>> Start Data rows

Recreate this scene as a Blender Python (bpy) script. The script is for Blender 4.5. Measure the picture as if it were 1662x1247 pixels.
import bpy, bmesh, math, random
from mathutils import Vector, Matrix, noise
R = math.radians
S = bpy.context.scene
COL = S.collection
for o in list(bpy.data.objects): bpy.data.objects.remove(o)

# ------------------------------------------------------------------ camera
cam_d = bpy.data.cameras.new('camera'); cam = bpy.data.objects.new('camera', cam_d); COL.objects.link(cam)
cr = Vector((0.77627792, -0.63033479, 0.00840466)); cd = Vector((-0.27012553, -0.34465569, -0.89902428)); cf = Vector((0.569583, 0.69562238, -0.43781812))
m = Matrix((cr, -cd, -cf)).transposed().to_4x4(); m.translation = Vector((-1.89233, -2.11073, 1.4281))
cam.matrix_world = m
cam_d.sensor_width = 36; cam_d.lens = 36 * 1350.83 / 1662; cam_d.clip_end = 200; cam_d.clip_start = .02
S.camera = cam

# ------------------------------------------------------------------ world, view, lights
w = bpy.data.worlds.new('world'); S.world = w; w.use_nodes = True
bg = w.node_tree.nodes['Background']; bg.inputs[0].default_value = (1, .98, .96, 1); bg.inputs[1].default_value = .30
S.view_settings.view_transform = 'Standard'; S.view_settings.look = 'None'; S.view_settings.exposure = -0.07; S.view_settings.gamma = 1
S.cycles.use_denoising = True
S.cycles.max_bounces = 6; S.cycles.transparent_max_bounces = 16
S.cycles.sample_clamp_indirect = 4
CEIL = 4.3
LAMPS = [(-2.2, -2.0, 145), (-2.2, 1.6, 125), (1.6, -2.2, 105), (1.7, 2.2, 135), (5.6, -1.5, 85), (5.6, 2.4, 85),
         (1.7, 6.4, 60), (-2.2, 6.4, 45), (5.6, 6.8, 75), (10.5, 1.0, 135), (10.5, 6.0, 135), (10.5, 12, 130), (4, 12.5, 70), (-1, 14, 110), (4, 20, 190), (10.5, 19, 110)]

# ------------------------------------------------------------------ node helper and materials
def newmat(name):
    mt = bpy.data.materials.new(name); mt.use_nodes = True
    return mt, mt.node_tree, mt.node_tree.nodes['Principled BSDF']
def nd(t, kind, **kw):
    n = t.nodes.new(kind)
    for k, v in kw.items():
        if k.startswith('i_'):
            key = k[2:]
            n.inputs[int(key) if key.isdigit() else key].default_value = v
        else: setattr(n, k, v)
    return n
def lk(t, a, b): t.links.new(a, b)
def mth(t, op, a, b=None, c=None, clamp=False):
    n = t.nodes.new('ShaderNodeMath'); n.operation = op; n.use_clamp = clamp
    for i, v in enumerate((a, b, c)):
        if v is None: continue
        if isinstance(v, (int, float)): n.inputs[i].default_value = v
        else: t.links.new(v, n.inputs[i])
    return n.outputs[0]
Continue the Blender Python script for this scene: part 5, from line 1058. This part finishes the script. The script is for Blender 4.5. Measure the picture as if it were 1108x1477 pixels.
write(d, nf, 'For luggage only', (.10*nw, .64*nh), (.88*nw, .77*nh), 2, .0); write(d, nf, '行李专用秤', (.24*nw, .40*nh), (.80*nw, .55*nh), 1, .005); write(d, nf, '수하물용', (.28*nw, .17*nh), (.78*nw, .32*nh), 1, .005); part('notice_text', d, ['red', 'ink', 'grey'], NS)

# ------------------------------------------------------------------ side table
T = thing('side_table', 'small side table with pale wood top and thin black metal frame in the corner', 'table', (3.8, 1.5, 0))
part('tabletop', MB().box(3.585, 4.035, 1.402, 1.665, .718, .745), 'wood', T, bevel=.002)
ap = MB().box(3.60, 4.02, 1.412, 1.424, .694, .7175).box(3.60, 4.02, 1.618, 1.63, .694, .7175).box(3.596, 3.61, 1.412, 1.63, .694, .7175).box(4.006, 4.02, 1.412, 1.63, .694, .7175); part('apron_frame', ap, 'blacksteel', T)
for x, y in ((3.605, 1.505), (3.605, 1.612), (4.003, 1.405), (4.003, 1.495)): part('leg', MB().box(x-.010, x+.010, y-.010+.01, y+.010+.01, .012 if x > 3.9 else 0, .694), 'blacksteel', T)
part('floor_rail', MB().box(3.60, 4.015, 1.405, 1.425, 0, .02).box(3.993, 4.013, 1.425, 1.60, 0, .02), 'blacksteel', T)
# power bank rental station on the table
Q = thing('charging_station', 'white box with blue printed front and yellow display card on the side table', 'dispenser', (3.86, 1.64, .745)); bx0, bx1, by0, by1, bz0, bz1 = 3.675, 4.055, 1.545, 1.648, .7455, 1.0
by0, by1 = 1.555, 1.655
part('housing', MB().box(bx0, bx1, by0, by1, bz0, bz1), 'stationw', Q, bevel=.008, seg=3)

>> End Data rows

# Exercise:
Stop after the line containing "for o in list(bpy.data.objects): bpy.data.objects.remove(o)": print exactly the lines from the start of the entries above up to it, that line included.

# Exercise output:
Recreate this scene as a Blender Python (bpy) script. The script is for Blender 4.5. Measure the picture as if it were 1662x1247 pixels.
import bpy, bmesh, math, random
from mathutils import Vector, Matrix, noise
R = math.radians
S = bpy.context.scene
COL = S.collection
for o in list(bpy.data.objects): bpy.data.objects.remove(o)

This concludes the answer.